Общий характер «Чистилища» – спокойствие и мягкость. Особенно удачны образы ангелов, этих предвестников небесного мира, к которому подымаются души грешников. И природа тут настолько мирная и нежная, насколько она была страшной и грандиозной в «Аде».
В конце «Чистилища», когда Данте вступает в Земной Рай, навстречу ему приближается торжественная триумфальная процессия; посреди нее дивная колесница, и на ней сама Беатриче, очарование его детства, возлюбленная его юности, ангел-хранитель его зрелых лет.

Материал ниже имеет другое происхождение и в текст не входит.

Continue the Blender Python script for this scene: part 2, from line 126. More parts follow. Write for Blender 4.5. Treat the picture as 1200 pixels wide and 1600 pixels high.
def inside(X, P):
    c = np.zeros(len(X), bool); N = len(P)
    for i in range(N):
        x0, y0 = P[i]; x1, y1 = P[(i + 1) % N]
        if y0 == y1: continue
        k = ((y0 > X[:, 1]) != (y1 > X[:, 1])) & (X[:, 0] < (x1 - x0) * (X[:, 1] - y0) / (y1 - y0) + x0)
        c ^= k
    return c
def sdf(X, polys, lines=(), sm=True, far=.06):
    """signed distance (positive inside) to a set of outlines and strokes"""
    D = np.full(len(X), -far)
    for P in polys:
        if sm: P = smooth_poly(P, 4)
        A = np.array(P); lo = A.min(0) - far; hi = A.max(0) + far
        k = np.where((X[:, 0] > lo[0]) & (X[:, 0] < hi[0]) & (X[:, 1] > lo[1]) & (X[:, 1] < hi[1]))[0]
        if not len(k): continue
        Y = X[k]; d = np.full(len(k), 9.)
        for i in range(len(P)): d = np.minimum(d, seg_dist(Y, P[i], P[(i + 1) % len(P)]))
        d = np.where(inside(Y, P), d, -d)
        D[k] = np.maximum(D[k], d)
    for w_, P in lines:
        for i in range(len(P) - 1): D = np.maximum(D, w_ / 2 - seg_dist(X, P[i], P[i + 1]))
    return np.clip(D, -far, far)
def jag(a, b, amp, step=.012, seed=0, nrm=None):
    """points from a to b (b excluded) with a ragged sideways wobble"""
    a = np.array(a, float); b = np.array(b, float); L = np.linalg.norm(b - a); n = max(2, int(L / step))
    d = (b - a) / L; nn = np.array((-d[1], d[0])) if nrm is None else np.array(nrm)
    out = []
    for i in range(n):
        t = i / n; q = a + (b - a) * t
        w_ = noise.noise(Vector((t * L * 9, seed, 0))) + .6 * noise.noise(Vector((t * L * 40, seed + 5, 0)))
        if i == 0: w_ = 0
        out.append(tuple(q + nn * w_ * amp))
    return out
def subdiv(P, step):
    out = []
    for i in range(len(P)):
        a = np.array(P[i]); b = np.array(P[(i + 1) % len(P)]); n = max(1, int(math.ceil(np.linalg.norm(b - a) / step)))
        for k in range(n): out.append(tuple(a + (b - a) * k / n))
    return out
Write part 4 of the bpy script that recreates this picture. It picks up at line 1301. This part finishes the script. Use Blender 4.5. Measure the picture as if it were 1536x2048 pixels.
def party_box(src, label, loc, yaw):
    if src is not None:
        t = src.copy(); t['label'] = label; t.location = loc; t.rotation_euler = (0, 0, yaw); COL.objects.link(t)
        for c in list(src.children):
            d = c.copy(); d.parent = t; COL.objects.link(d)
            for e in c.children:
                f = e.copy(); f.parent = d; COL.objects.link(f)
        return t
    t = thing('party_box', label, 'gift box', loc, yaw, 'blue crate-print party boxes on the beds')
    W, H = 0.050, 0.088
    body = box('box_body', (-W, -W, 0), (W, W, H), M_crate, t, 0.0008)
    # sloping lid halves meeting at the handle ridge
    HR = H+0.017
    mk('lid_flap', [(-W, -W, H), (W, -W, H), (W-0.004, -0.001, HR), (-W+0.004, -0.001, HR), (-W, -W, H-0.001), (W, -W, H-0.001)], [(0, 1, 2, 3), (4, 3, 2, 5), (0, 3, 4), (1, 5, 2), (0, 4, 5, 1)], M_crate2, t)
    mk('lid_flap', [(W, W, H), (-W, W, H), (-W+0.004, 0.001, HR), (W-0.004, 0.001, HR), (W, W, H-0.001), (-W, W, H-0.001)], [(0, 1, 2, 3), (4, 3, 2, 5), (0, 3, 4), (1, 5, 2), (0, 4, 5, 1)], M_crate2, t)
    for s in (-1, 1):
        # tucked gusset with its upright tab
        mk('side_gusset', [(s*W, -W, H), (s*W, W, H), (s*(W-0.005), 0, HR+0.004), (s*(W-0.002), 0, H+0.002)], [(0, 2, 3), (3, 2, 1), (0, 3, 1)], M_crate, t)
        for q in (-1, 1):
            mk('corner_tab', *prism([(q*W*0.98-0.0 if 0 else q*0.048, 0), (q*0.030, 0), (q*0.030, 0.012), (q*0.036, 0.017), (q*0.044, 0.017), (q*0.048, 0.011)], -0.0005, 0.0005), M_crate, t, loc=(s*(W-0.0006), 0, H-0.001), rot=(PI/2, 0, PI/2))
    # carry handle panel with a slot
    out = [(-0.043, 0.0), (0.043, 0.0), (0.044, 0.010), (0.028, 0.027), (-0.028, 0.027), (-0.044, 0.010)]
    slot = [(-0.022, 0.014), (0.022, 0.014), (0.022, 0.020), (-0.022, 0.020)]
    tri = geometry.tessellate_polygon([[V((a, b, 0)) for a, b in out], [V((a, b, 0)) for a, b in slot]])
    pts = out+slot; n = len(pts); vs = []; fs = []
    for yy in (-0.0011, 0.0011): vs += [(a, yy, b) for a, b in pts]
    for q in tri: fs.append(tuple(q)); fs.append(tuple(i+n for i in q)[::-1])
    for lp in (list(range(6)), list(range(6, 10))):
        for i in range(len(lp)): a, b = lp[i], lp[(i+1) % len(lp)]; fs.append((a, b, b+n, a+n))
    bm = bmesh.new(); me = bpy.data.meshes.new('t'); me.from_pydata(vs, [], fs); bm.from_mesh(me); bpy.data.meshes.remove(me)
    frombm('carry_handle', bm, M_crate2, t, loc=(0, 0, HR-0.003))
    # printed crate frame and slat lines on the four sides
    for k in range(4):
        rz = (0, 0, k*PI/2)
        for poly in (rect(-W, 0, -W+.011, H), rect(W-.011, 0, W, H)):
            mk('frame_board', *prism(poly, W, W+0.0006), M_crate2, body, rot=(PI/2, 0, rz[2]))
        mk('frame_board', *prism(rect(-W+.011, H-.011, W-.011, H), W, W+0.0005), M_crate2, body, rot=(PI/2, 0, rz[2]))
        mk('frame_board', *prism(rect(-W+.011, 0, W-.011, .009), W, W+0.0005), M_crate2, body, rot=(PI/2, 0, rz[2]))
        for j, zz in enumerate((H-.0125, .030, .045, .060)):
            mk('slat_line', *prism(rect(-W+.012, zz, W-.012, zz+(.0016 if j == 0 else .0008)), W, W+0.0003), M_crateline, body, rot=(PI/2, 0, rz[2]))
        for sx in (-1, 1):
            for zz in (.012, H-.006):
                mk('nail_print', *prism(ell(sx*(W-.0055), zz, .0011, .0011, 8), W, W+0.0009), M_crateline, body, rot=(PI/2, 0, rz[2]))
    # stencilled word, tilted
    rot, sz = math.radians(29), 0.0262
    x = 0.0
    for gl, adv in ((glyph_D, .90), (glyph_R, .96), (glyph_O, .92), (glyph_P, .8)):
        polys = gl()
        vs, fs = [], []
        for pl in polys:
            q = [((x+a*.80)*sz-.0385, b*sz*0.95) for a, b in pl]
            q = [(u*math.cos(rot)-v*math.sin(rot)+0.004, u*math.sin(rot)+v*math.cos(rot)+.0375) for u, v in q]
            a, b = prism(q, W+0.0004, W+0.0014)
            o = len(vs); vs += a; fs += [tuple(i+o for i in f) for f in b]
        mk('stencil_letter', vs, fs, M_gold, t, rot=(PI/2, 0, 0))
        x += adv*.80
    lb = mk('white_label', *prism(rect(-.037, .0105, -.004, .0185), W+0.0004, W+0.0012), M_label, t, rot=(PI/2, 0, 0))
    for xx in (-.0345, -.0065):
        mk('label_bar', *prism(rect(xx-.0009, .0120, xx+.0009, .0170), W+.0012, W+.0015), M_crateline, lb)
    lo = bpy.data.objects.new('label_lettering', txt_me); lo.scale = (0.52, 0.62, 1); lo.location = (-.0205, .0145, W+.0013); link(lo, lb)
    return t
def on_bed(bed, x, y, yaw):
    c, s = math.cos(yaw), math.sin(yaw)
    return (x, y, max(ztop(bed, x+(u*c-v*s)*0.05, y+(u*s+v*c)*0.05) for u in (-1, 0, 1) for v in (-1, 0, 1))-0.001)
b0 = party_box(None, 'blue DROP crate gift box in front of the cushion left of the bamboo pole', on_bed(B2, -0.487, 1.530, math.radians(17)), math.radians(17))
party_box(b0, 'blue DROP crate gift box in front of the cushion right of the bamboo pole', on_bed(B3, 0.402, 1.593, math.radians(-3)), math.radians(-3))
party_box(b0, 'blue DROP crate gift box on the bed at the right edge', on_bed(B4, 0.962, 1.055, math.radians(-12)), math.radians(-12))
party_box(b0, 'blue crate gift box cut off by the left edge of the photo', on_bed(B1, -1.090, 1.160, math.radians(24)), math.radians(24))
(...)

Мгновение в высшей степени торжественное. Данте стоит в тени дерев Земного Рая, у берега реки Леты, а против него, по другую сторону реки, – колесница; кругом нее процессия, состоящая из семи светильников, сверкающих ярким небесным светом, двадцати четырех патриархов в белых одеждах и венках из роз, четырех евангелистов, семи добродетелей и толпы ангелов, кидающих цветы. И наконец она сама, Беатриче, на колеснице, в зеленом платье и в плаще огненного цвета. Лица ее Данте еще не видит, потому что оно закрыто облаком цветов, кидаемых ангелами, но он чувствует ее присутствие благодаря своему трепету и «вследствие тайной силы, из нее исходящей, ощущает все могущество прежней любви». Среди высшего развития символизма поэзия Данте становится здесь снова личной. После смерти Беатриче, в следовавшей затем тревожной жизни, Данте заблуждался и грешил; он чувствовал сознание вины, терялся в лесу человеческого горя. Мысль о его прежней чистой любви становится для него упреком, как и образ Беатриче по ту сторону реки. Тут именно заключается самая глубокая, самая драматическая идея «Чистилища». То, на что прежде намекалось символически, отвлеченно, является здесь в форме психологической реальности: укоры совести, раскаяние и очищение души, или, вернее, живого человека. Данте оставил за спиной все круги Чистилища, ангелы стерли с его чела знаки греха (семь Р), он со страхом и сопротивлением прошел через мучительный огонь. Все это ничего… Настоящее чистилище ожидает его здесь, на вершине Земного Рая, – обвинения его милой и его собственный стыд, горе и слезы.